New tools for probing the phase space structure of dark matter halos
Monica Valluri, Victor P. Debattista, Tom Quinn, Ben Moore

TL;DR
This paper discusses spectral methods for analyzing the phase space of dark matter halos in simulations, revealing how baryonic growth influences halo shape and orbit behavior.
Contribution
It introduces spectral analysis techniques to study orbit structures in dark matter halos and explains the impact of baryonic growth on halo shape evolution.
Findings
Halo shape changes are driven by adiabatic orbit shape changes due to baryonic growth.
Chaotic orbit scattering occurs mainly with very compact central masses.

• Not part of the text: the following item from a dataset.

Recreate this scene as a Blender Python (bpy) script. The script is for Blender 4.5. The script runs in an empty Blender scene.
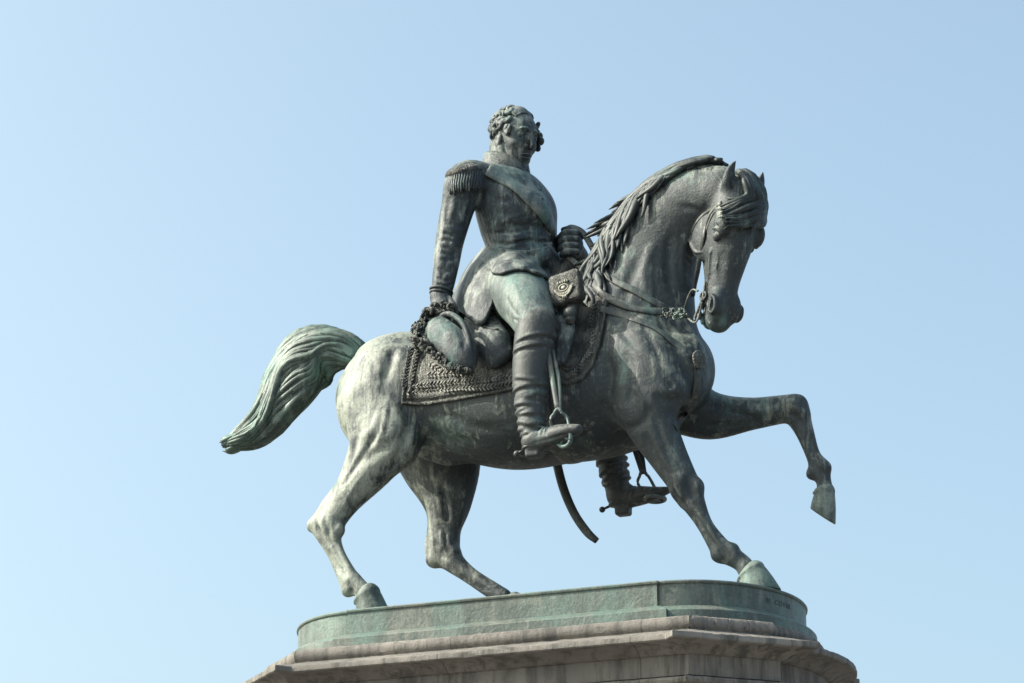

Orbit shape evolution varies with radius and orbit type.
Abstract
We summarize recent developments in the use of spectral methods for analyzing large numbers of orbits in N-body simulations to obtain insights into the global phase space structure of dark matter halos. The fundamental frequencies of oscillation of orbits can be used to understand the physical mechanism by which the shapes of dark matter halos evolve in response to the growth of central baryonic components. Halos change shape primarily because individual orbits change their shapes adiabatically in response to the growth of a baryonic component, with those at small radii become preferentially rounder. Chaotic scattering of orbits occurs only when the central point mass is very compact and is equally effective for centrophobic long-axis tube orbits as it is for centrophilic box orbits.